Friday, February 27, 2009

You Know You Are Getting Old When ...

Okay. I'm now reduced to this; blatant stealing.



My friend Nicki posed the question on her blog - "You know you are getting old when ..." She commented on the new refrigerator that was installed in her apartment. It didn't have an ice maker. http://nickilovesdrama.blogspot.com/

I thought about that question. I thought about that refrigerator. (No, I am not seriously in need of a life ... at least not seriously. Not TOO seriously.) In case you don't know this fact about me, I'll tell you. At the moment I am deeply engrossed in writing a play. In short, there are people who think this play is completed. I have no idea why they think that. Well, maybe I might have a suspicion. In any case, I'm working away at this thing, and take a few minutes to breeze thru the blogs I enjoy. And there is Nicki's question - a distraction. So here's my secret. when I'm under self-induced pressure, I am drawn to distraction. The more pressure, the more I cling to distraction. It's like moss growing on the north side of a tree. (Does moss really grow on the north side of a tree? How does it know which way is north? I learned this bit of trivia from a John Wayne movie, so it must be true. John Wayne has never lied to me. Actually, I think it was William Holden who said it, but he was standing beside John Wayne at the time, and if it wasn't true, John Wayne would have corrected William Holden. I don't recall anybody ever correcting John Wayne.)

Where was I?

Oh. Yes.

Anyway, I was drawn to Nicki's question. I can easily remember a time before refrigerators HAD ice makers. Does that mean I know I'm getting older? (Don't tell anybody. When I was really young - I mean minus two or something like that - I can remember a friend of my parents who had a refrigerator that had no electricity. It was a big wooden box with ice in the bottom drawer. But that was in Chicago in the summer. In the winter they didn't even need the wooden box. They just put their milk and hot dogs out on the window sill, and whatever was out there stayed cold just fine. But that was Chicago - very progressive.)

In the meantime, I thought the question was a good one, and - being a writer, I'd love your response. How do you know when you are getting older? (And I'll make it easy on you - you don't have to talk about refrigerators, or even Chicago, if you don't want to.
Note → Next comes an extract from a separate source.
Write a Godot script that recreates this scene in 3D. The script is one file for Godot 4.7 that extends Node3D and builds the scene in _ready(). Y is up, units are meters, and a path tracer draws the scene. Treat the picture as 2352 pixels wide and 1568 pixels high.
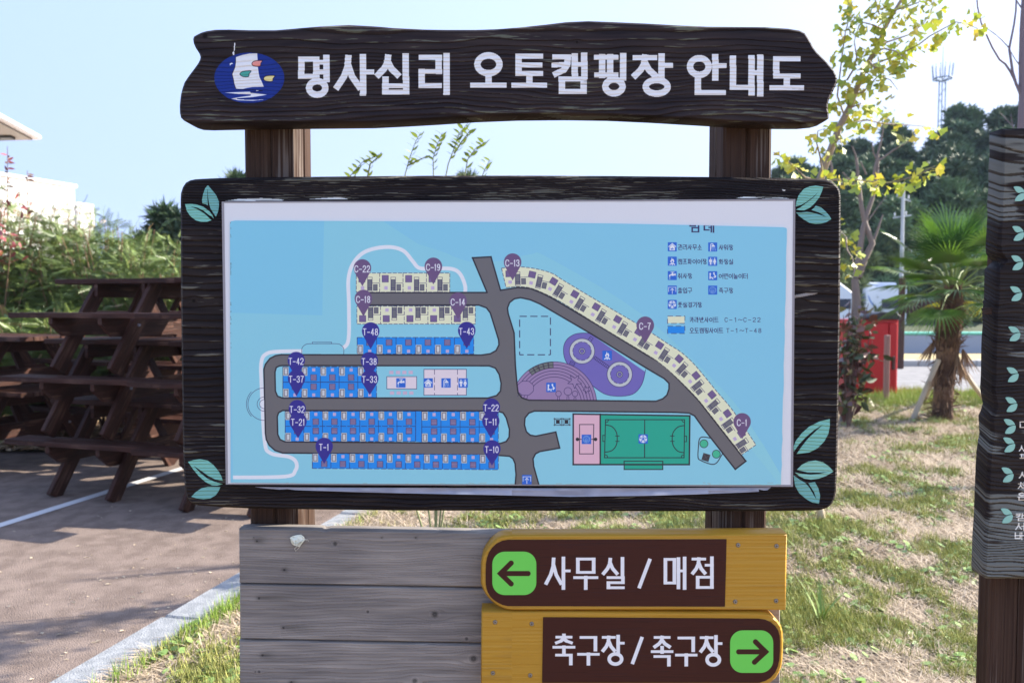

Personally, I think Chicago is a pretty interesting place, and I think there's plenty to write about, but not much of it makes me feel older. S0 maybe you shouldn't write about Chicago.)

On the other hand, I'm not at all suggesting that you CAN'T write about Chicago if you want to. I mean, if Chicago makes you feel old, I'd love to hear about it.

So. Ya got it? "You know you are getting old when ...

(And to make it even easier, the kind blogger people have provided a comment box for you. I'm not kidding. It's about three inches down from where you are reading at this very minute. If you don't believe me, go ahead and scroll down and see, and then come back. That's okay. I'll wait.

Do be do be dooooo ...

See? It's there - waiting for you. Ya ready? "You know you are getting old when ...'

Fun.

JB


And how was your day?

4 comments:

Birdie said...

I fogot the question....does that answer it?

Jack Petersen said...

Answer what?

JB

Lefty Sloane said...

when your kid says how did you record TV shows when you were growing up?
HAH! We memorized them... I see an oil slick on the horizon...

Anonymous said...

When I got to 3 persistently white hairs that screamed 'Please dye me'

This was only a few months ago, I haven't made peace with it yet-- I might dye it purple in an infantile attempt to prove that I'm still young. OK, probably not. But only because I will later regret the infantile quality to the decision.

My day has been up and down, thanks.